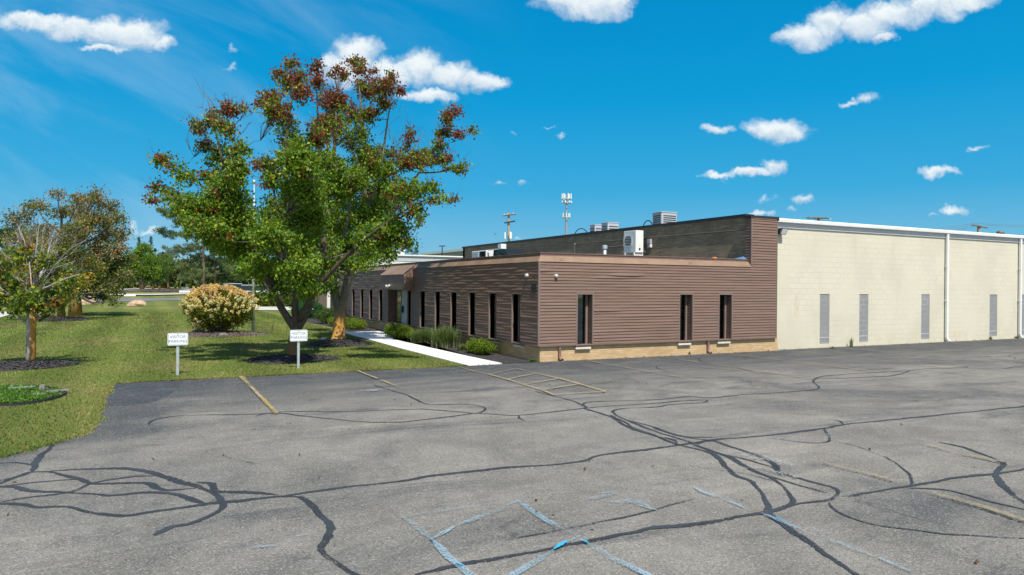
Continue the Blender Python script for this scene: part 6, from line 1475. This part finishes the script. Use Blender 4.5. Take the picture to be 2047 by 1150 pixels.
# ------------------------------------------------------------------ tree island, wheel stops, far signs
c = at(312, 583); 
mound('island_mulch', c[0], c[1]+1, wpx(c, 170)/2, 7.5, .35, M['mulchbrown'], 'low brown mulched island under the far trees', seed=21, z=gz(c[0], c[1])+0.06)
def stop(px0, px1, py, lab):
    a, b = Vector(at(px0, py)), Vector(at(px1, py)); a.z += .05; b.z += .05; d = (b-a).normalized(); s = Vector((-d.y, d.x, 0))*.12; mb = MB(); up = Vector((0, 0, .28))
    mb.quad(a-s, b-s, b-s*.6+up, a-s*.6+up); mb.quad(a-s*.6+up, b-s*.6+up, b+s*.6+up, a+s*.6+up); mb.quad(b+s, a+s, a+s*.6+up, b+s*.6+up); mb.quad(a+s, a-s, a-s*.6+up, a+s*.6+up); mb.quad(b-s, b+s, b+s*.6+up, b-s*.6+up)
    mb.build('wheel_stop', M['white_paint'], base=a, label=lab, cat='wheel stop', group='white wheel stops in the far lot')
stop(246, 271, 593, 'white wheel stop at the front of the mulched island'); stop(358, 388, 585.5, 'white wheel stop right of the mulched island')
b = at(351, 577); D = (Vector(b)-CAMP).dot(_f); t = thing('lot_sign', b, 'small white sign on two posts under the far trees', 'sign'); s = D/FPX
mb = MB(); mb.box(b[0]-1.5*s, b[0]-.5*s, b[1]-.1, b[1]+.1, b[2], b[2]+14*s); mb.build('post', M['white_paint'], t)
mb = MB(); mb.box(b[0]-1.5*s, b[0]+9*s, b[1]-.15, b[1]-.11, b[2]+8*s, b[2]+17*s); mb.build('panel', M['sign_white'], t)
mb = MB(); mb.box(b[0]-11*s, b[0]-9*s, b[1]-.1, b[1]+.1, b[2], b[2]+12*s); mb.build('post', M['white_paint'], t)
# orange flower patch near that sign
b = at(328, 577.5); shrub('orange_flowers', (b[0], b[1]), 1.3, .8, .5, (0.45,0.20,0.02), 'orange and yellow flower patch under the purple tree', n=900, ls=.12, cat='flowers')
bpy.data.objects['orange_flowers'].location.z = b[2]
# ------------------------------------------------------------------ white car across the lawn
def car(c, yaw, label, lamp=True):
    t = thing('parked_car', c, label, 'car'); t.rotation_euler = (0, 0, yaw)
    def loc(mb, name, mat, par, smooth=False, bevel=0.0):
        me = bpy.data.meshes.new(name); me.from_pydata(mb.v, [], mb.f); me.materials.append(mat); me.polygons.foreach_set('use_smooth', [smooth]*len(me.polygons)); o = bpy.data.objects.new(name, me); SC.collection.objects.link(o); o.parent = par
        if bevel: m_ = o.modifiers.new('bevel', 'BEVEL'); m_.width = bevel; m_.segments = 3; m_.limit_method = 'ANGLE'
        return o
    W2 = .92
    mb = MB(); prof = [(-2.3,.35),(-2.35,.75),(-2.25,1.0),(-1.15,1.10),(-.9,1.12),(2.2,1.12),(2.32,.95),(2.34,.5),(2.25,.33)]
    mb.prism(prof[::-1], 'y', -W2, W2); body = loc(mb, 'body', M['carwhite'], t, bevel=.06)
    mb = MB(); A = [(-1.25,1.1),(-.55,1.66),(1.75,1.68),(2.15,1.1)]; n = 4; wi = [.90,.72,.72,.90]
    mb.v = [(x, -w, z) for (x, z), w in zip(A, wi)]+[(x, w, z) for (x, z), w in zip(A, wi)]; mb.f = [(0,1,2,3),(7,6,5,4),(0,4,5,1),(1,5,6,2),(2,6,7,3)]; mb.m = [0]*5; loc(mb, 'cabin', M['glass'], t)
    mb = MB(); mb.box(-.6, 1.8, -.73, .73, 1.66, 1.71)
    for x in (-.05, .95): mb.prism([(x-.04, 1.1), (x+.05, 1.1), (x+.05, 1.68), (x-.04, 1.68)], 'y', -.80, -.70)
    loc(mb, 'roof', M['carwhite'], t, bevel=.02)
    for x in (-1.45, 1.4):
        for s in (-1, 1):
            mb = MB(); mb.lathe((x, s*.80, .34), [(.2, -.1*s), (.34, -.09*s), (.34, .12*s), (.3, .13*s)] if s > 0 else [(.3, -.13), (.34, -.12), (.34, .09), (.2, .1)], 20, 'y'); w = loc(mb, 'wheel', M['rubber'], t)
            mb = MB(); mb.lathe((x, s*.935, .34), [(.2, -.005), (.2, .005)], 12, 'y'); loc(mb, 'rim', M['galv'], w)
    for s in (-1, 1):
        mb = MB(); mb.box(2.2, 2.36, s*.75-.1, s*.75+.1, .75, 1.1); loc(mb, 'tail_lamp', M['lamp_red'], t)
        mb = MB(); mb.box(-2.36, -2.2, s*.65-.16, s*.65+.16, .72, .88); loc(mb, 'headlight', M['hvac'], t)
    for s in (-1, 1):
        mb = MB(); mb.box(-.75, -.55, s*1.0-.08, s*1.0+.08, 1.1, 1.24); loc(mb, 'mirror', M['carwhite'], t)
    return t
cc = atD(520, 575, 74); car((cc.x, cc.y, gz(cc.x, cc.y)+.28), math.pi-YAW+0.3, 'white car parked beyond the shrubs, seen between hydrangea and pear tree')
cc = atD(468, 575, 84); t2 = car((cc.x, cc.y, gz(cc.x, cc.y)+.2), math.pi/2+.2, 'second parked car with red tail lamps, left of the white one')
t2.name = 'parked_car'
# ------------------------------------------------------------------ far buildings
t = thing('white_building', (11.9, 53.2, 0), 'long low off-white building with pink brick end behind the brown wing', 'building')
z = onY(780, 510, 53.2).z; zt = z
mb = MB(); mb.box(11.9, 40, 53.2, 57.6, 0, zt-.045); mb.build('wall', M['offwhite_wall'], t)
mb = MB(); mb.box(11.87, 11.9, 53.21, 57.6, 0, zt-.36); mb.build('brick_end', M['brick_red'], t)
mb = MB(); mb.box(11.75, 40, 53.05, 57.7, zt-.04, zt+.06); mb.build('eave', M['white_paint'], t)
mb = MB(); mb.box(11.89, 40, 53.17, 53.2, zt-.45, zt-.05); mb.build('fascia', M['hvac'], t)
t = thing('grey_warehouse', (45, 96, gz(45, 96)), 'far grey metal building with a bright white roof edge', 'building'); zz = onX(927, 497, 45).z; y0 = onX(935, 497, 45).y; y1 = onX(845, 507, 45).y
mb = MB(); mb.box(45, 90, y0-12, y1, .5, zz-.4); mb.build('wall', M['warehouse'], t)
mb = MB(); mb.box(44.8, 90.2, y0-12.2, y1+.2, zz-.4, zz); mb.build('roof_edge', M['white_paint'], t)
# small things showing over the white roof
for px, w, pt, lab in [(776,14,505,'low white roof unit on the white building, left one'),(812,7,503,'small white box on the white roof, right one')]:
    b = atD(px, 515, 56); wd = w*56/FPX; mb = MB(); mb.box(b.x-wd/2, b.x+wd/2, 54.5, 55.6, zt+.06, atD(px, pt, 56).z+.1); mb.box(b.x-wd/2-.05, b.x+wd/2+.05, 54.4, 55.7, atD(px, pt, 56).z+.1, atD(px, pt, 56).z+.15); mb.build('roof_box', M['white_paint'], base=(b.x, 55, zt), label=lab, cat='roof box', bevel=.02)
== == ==
[Directive]
Output the material word for word, omitting its pictures.

[Answer for this exercise]
Continue the Blender Python script for this scene: part 6, from line 1475. This part finishes the script. Use Blender 4.5. Take the picture to be 2047 by 1150 pixels.
# ------------------------------------------------------------------ tree island, wheel stops, far signs
c = at(312, 583); 
mound('island_mulch', c[0], c[1]+1, wpx(c, 170)/2, 7.5, .35, M['mulchbrown'], 'low brown mulched island under the far trees', seed=21, z=gz(c[0], c[1])+0.06)
def stop(px0, px1, py, lab):
    a, b = Vector(at(px0, py)), Vector(at(px1, py)); a.z += .05; b.z += .05; d = (b-a).normalized(); s = Vector((-d.y, d.x, 0))*.12; mb = MB(); up = Vector((0, 0, .28))
    mb.quad(a-s, b-s, b-s*.6+up, a-s*.6+up); mb.quad(a-s*.6+up, b-s*.6+up, b+s*.6+up, a+s*.6+up); mb.quad(b+s, a+s, a+s*.6+up, b+s*.6+up); mb.quad(a+s, a-s, a-s*.6+up, a+s*.6+up); mb.quad(b-s, b+s, b+s*.6+up, b-s*.6+up)
    mb.build('wheel_stop', M['white_paint'], base=a, label=lab, cat='wheel stop', group='white wheel stops in the far lot')
stop(246, 271, 593, 'white wheel stop at the front of the mulched island'); stop(358, 388, 585.5, 'white wheel stop right of the mulched island')
b = at(351, 577); D = (Vector(b)-CAMP).dot(_f); t = thing('lot_sign', b, 'small white sign on two posts under the far trees', 'sign'); s = D/FPX
mb = MB(); mb.box(b[0]-1.5*s, b[0]-.5*s, b[1]-.1, b[1]+.1, b[2], b[2]+14*s); mb.build('post', M['white_paint'], t)
mb = MB(); mb.box(b[0]-1.5*s, b[0]+9*s, b[1]-.15, b[1]-.11, b[2]+8*s, b[2]+17*s); mb.build('panel', M['sign_white'], t)
mb = MB(); mb.box(b[0]-11*s, b[0]-9*s, b[1]-.1, b[1]+.1, b[2], b[2]+12*s); mb.build('post', M['white_paint'], t)
# orange flower patch near that sign
b = at(328, 577.5); shrub('orange_flowers', (b[0], b[1]), 1.3, .8, .5, (0.45,0.20,0.02), 'orange and yellow flower patch under the purple tree', n=900, ls=.12, cat='flowers')
bpy.data.objects['orange_flowers'].location.z = b[2]
# ------------------------------------------------------------------ white car across the lawn
def car(c, yaw, label, lamp=True):
    t = thing('parked_car', c, label, 'car'); t.rotation_euler = (0, 0, yaw)
    def loc(mb, name, mat, par, smooth=False, bevel=0.0):
        me = bpy.data.meshes.new(name); me.from_pydata(mb.v, [], mb.f); me.materials.append(mat); me.polygons.foreach_set('use_smooth', [smooth]*len(me.polygons)); o = bpy.data.objects.new(name, me); SC.collection.objects.link(o); o.parent = par
        if bevel: m_ = o.modifiers.new('bevel', 'BEVEL'); m_.width = bevel; m_.segments = 3; m_.limit_method = 'ANGLE'
        return o
    W2 = .92
    mb = MB(); prof = [(-2.3,.35),(-2.35,.75),(-2.25,1.0),(-1.15,1.10),(-.9,1.12),(2.2,1.12),(2.32,.95),(2.34,.5),(2.25,.33)]
    mb.prism(prof[::-1], 'y', -W2, W2); body = loc(mb, 'body', M['carwhite'], t, bevel=.06)
    mb = MB(); A = [(-1.25,1.1),(-.55,1.66),(1.75,1.68),(2.15,1.1)]; n = 4; wi = [.90,.72,.72,.90]
    mb.v = [(x, -w, z) for (x, z), w in zip(A, wi)]+[(x, w, z) for (x, z), w in zip(A, wi)]; mb.f = [(0,1,2,3),(7,6,5,4),(0,4,5,1),(1,5,6,2),(2,6,7,3)]; mb.m = [0]*5; loc(mb, 'cabin', M['glass'], t)
    mb = MB(); mb.box(-.6, 1.8, -.73, .73, 1.66, 1.71)
    for x in (-.05, .95): mb.prism([(x-.04, 1.1), (x+.05, 1.1), (x+.05, 1.68), (x-.04, 1.68)], 'y', -.80, -.70)
    loc(mb, 'roof', M['carwhite'], t, bevel=.02)
    for x in (-1.45, 1.4):
        for s in (-1, 1):
            mb = MB(); mb.lathe((x, s*.80, .34), [(.2, -.1*s), (.34, -.09*s), (.34, .12*s), (.3, .13*s)] if s > 0 else [(.3, -.13), (.34, -.12), (.34, .09), (.2, .1)], 20, 'y'); w = loc(mb, 'wheel', M['rubber'], t)
            mb = MB(); mb.lathe((x, s*.935, .34), [(.2, -.005), (.2, .005)], 12, 'y'); loc(mb, 'rim', M['galv'], w)
    for s in (-1, 1):
        mb = MB(); mb.box(2.2, 2.36, s*.75-.1, s*.75+.1, .75, 1.1); loc(mb, 'tail_lamp', M['lamp_red'], t)
        mb = MB(); mb.box(-2.36, -2.2, s*.65-.16, s*.65+.16, .72, .88); loc(mb, 'headlight', M['hvac'], t)
    for s in (-1, 1):
        mb = MB(); mb.box(-.75, -.55, s*1.0-.08, s*1.0+.08, 1.1, 1.24); loc(mb, 'mirror', M['carwhite'], t)
    return t
cc = atD(520, 575, 74); car((cc.x, cc.y, gz(cc.x, cc.y)+.28), math.pi-YAW+0.3, 'white car parked beyond the shrubs, seen between hydrangea and pear tree')
cc = atD(468, 575, 84); t2 = car((cc.x, cc.y, gz(cc.x, cc.y)+.2), math.pi/2+.2, 'second parked car with red tail lamps, left of the white one')
t2.name = 'parked_car'
# ------------------------------------------------------------------ far buildings
t = thing('white_building', (11.9, 53.2, 0), 'long low off-white building with pink brick end behind the brown wing', 'building')
z = onY(780, 510, 53.2).z; zt = z
mb = MB(); mb.box(11.9, 40, 53.2, 57.6, 0, zt-.045); mb.build('wall', M['offwhite_wall'], t)
mb = MB(); mb.box(11.87, 11.9, 53.21, 57.6, 0, zt-.36); mb.build('brick_end', M['brick_red'], t)
mb = MB(); mb.box(11.75, 40, 53.05, 57.7, zt-.04, zt+.06); mb.build('eave', M['white_paint'], t)
mb = MB(); mb.box(11.89, 40, 53.17, 53.2, zt-.45, zt-.05); mb.build('fascia', M['hvac'], t)
t = thing('grey_warehouse', (45, 96, gz(45, 96)), 'far grey metal building with a bright white roof edge', 'building'); zz = onX(927, 497, 45).z; y0 = onX(935, 497, 45).y; y1 = onX(845, 507, 45).y
mb = MB(); mb.box(45, 90, y0-12, y1, .5, zz-.4); mb.build('wall', M['warehouse'], t)
mb = MB(); mb.box(44.8, 90.2, y0-12.2, y1+.2, zz-.4, zz); mb.build('roof_edge', M['white_paint'], t)
# small things showing over the white roof
for px, w, pt, lab in [(776,14,505,'low white roof unit on the white building, left one'),(812,7,503,'small white box on the white roof, right one')]:
    b = atD(px, 515, 56); wd = w*56/FPX; mb = MB(); mb.box(b.x-wd/2, b.x+wd/2, 54.5, 55.6, zt+.06, atD(px, pt, 56).z+.1); mb.box(b.x-wd/2-.05, b.x+wd/2+.05, 54.4, 55.7, atD(px, pt, 56).z+.1, atD(px, pt, 56).z+.15); mb.build('roof_box', M['white_paint'], base=(b.x, 55, zt), label=lab, cat='roof box', bevel=.02)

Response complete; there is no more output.